24. Preenchido in casu os arts.191° a 194° e 204° CPP.


25. É cediço que o MDE detém por si só indícios de crime sendo isso suficiente para a Justiça, entretanto, a contradição formal e expressa no MDE, referida acima, prejudica o "fumus comissi deliti", o que vai contra inclusive uma convicção de um homem médio e do poder judiciário.


26. Existe ainda os "pericula libertatis", previstos no art. 204° CPP, que não estão preenchidos no caso em epigrafe: fuga ou perigo de fuga (inexiste pois se assim fosse teria ido ao Brasil, pátria que não o extraditaria, o que pode ser evitado por vigilância eletrónica e comparecimento mensal na PSP); perigo de perturbação do decurso do inquérito ou da instrução do processo e perigo para a aquisição, conservação ou veracidade da prova (inexiste em solo português, já que o processo tramita na Bélgica); ou perigo em razão da natureza e circunstâncias do crime (a gravidade abstrata do crime não pode ser utilizada como único requisito pois desproporcional) ou da personalidade do Arguido (a personalidade do extraditando é positiva e não pode somente como 1 requisito ser utilizado a gravidade em abstrato do crime para afastar a aplicação de medidas de coacção menos gravosas que a prisão preventiva); de que este continue a actividade criminosa ou perturbe gravemente a ordem e a tranquilidade pública (inexiste com a aplicação de todas as medidas cautelares diversas da prisão preventiva, que for entendível como aplicadas in casu) .


27. Deve ser aplicada medidas de cocção menos gravosas, em garantia ao princípio da adequação e proporcionalidade, até o trânsito em julgado do processo de extradição, que ainda está em fase embrionária (para oferecimento de oposição no Tribunal da Relação), assim como a fase embrionária da investigação belga, que no MDE não indica nenhum indício de prática de crime por AA, muito pelo contrário) . O diz que me diz, a contradição existente no MDE não pode prosperar a manutenção de uma prisão preventiva como é no caso em concreto.

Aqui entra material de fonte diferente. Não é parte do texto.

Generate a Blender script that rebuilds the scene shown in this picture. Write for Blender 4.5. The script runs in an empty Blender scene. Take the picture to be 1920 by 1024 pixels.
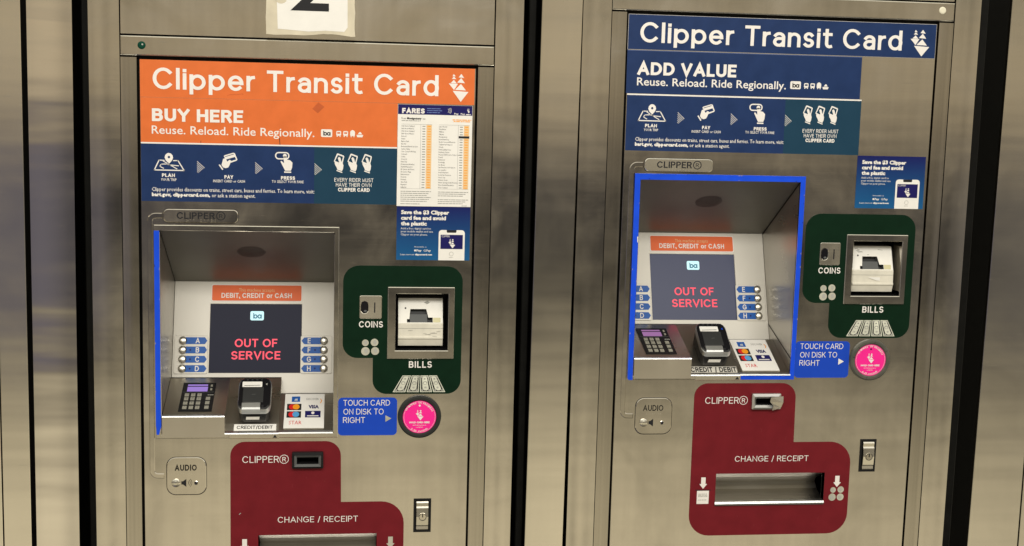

28. A prisão preventiva é a mais grave das medidas de coacção e só pode ser aplicada se todas as outras forem inadequadas ou insuficientes (e neste caso, ocorre totalmente ao contrário, são adequadas e aplicáveis outras medidas de cocção menos gravosas).


29. Resta acrescentar que a prisão preventiva é das medidas de coacção mais agressivas no ordenamento jurídico pois é privativa da liberdade, e tendo em conta o principio da presunção da inocência patente no art. 32° CRP, impõe-se que as medidas de coacção sejam aplicadas nos estritos limites das necessidades processuais, e no caso em concreto nota-se que a prisão preventiva é desnecessária processualmente.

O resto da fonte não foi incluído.